» **Task brief**: Check every line of the data below for the string "from", and copy the ones that hold it.

» **Collected data**:
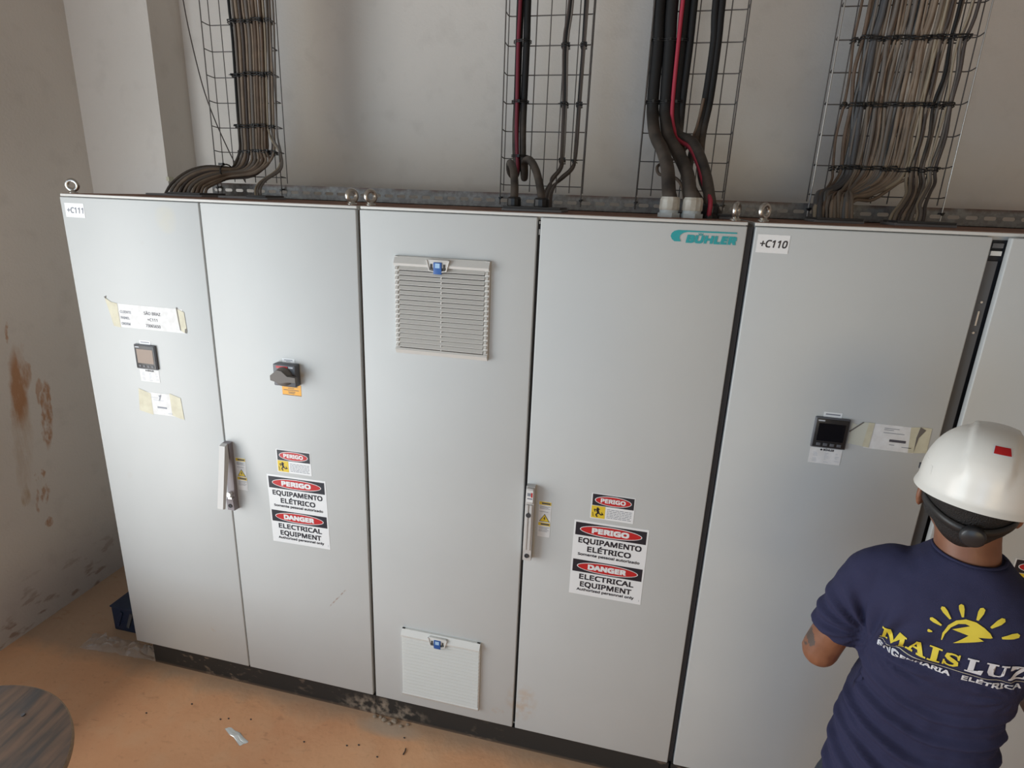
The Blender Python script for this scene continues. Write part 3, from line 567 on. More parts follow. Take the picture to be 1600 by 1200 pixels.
# ------------------------------------------------------------------ wire mesh cable trays
ZTOP = 4.34
def tray(x0, x1, label, bright=False):
    t = thing('wire_cable_tray', label, 'cable tray', ((x0+x1)/2, 0.6, ZT+0.03), 'vertical wire mesh cable trays')
    zb = ZT+0.05; rw = 0.0021; n = max(2, round((x1-x0)/0.0535)); bot = 2.125
    def wire(name, pts, m, r=rw):
        q = MB(); q.tube(pts, r, 6, 0); q.build(name, m, t)
    for i in range(n+1):
        x = x0+(x1-x0)*i/n; wire('lengthwise_wire', [(x, 0.6, 2.176), (x, 0.6, ZTOP)], M_wire)
    for x in (x0-0.001, x1+0.001): wire('lengthwise_wire', [(x, 0.55, bot), (x, 0.55, ZTOP)], M_wire_b if bright else M_wire, 0.0025)
    z = 2.2
    while z < ZTOP-0.05:
        pts = [(x0, 0.549, z+0.004), (x0, 0.580, z+0.001), (x0+0.003, 0.594, z), (x0+0.012, 0.5975, z), (x1-0.012, 0.5975, z), (x1-0.003, 0.594, z), (x1, 0.580, z+0.001), (x1, 0.549, z+0.004)]
        wire('cross_wire', pts, M_wire); z += 0.1
    for x in (x0, x1):
        q = MB(); q.tube([(x-0.004, 0.545, 2.150), (x+0.006, 0.545, 2.152), (x+0.006, 0.57, 2.152), (x-0.004, 0.57, 2.150), (x-0.004, 0.545, 2.150)], 0.0025, 6); q.lathe([(0.005, 0), (0.005, 0.006)], (x+0.001, 0.548, 2.148), (0, -1, 0), 8); q.build('fixing_clip', M_tie, t)
tray(0.256, 0.573, 'wire mesh cable tray nearest the corner column, above the first two doors')
tray(1.552, 1.872, 'wire mesh cable tray second from the corner, with a pair of thick looped cables')
tray(2.082, 2.397, 'wire mesh cable tray above the teal logo with thick black hoses')
tray(2.690, 3.112, 'widest wire mesh cable tray, fully covered with brown cables, on the right', True)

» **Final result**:
The Blender Python script for this scene continues. Write part 3, from line 567 on. More parts follow. Take the picture to be 1600 by 1200 pixels.
tray(1.552, 1.872, 'wire mesh cable tray second from the corner, with a pair of thick looped cables')